-- START OF Information provided --

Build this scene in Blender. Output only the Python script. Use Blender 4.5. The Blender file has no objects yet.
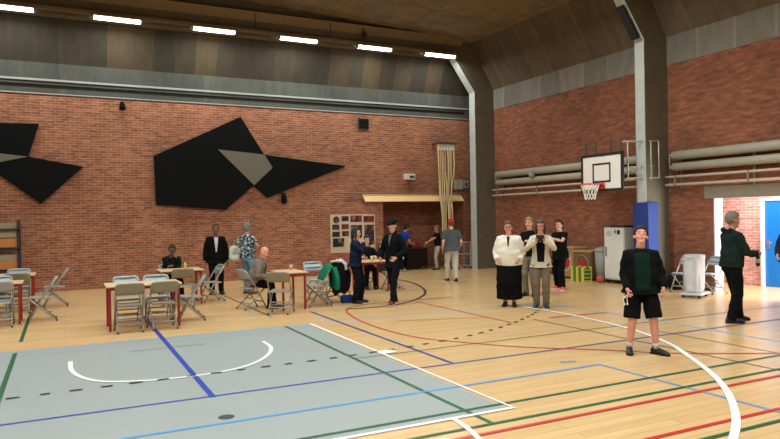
import bpy, bmesh, math, random
from mathutils import Vector, Matrix, noise
random.seed(7)
S = bpy.context.scene
COL = S.collection
V = Vector
PI = math.pi

# ------------------------------------------------------------------ materials
def lin(c):
    c = c / 255.0
    return c / 12.92 if c <= 0.04045 else ((c + 0.055) / 1.055) ** 2.4
def rgb(c):
    return (lin(c[0]), lin(c[1]), lin(c[2]), 1.0)
_mc = {}
def new_mat(name):
    m = bpy.data.materials.new(name); m.use_nodes = True
    nt = m.node_tree
    return m, nt, nt.nodes, nt.links, nt.nodes['Principled BSDF']
def mat(c, rough=0.6, metal=0.0, var=0.12, scale=8.0, bump=0.0, name='paint', coat=0.0):
    key = (c, rough, metal, var, scale, bump, coat)
    if key in _mc: return _mc[key]
    m, nt, N, L, B = new_mat(name)
    tc = N.new('ShaderNodeTexCoord'); no = N.new('ShaderNodeTexNoise')
    no.inputs['Scale'].default_value = scale; no.inputs['Detail'].default_value = 4
    L.new(tc.outputs['Object'], no.inputs['Vector'])
    mx = N.new('ShaderNodeMix'); mx.data_type = 'RGBA'
    a = rgb(c)
    mx.inputs[6].default_value = tuple(x * (1 - var) for x in a[:3]) + (1,)
    mx.inputs[7].default_value = tuple(min(1, x * (1 + var)) for x in a[:3]) + (1,)
    L.new(no.outputs['Fac'], mx.inputs[0]); L.new(mx.outputs[2], B.inputs['Base Color'])
    B.inputs['Roughness'].default_value = rough; B.inputs['Metallic'].default_value = metal
    B.inputs['Coat Weight'].default_value = coat
    if bump:
        bp = N.new('ShaderNodeBump'); bp.inputs['Strength'].default_value = bump; bp.inputs['Distance'].default_value = 0.01
        L.new(no.outputs['Fac'], bp.inputs['Height']); L.new(bp.outputs[0], B.inputs['Normal'])
    _mc[key] = m
    return m
def cloth(c, var=0.18):
    m = mat(c, 0.9, 0, var, 22.0, 0.35, 'cloth')
    m.node_tree.nodes['Principled BSDF'].inputs['Specular IOR Level'].default_value = 0.12
    return m
def emit(name, c, s):
    m, nt, N, L, B = new_mat(name)
    B.inputs['Base Color'].default_value = rgb(c)
    B.inputs['Emission Color'].default_value = rgb(c); B.inputs['Emission Strength'].default_value = s
    return m
def coords(N, L, order):
    tc = N.new('ShaderNodeTexCoord'); sp = N.new('ShaderNodeSeparateXYZ'); cb = N.new('ShaderNodeCombineXYZ')
    L.new(tc.outputs['Object'], sp.inputs[0])
    for i, a in enumerate(order):
        if a: L.new(sp.outputs[a], cb.inputs[i])
    return cb.outputs[0], sp
def brick(name, order, c1, c2, mort):
    m, nt, N, L, B = new_mat(name)
    vec, sp = coords(N, L, order)
    br = N.new('ShaderNodeTexBrick'); L.new(vec, br.inputs['Vector'])
    br.inputs['Scale'].default_value = 1.0
    br.inputs['Brick Width'].default_value = 0.225; br.inputs['Row Height'].default_value = 0.069
    br.inputs['Mortar Size'].default_value = 0.009; br.inputs['Mortar Smooth'].default_value = 0.3
    br.inputs['Color1'].default_value = rgb(c1); br.inputs['Color2'].default_value = rgb(c2)
    br.inputs['Mortar'].default_value = rgb(mort); br.inputs['Bias'].default_value = -0.1
    no = N.new('ShaderNodeTexNoise'); no.inputs['Scale'].default_value = 0.9; no.inputs['Detail'].default_value = 6
    L.new(vec, no.inputs['Vector'])
    no2 = N.new('ShaderNodeTexNoise'); no2.inputs['Scale'].default_value = 9; no2.inputs['Detail'].default_value = 2
    mp = N.new('ShaderNodeMapping'); mp.inputs['Scale'].default_value = (0.45, 1.4, 1)
    L.new(vec, mp.inputs[0]); L.new(mp.outputs[0], no2.inputs['Vector'])
    ra = N.new('ShaderNodeMapRange'); ra.inputs[1].default_value = .3; ra.inputs[2].default_value = .7; ra.inputs[3].default_value = .82; ra.inputs[4].default_value = 1.18
    L.new(no.outputs['Fac'], ra.inputs[0])
    rb = N.new('ShaderNodeMapRange'); rb.inputs[1].default_value = .3; rb.inputs[2].default_value = .7; rb.inputs[3].default_value = .72; rb.inputs[4].default_value = 1.25
    L.new(no2.outputs['Fac'], rb.inputs[0])
    mu = N.new('ShaderNodeMath'); mu.operation = 'MULTIPLY'; L.new(ra.outputs[0], mu.inputs[0]); L.new(rb.outputs[0], mu.inputs[1])
    vm = N.new('ShaderNodeVectorMath'); vm.operation = 'SCALE'
    L.new(br.outputs['Color'], vm.inputs[0]); L.new(mu.outputs[0], vm.inputs['Scale'])
    L.new(vm.outputs[0], B.inputs['Base Color']); B.inputs['Roughness'].default_value = 0.85
    bp = N.new('ShaderNodeBump'); bp.invert = True; bp.inputs['Strength'].default_value = 0.5; bp.inputs['Distance'].default_value = 0.006
    L.new(br.outputs['Fac'], bp.inputs['Height']); L.new(bp.outputs[0], B.inputs['Normal'])
    return m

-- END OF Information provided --

### [Problem statement]
Locate the word "scene" in the data above. Copy every line carrying it.

### [Correct response]
Build this scene in Blender. Output only the Python script. Use Blender 4.5. The Blender file has no objects yet.
S = bpy.context.scene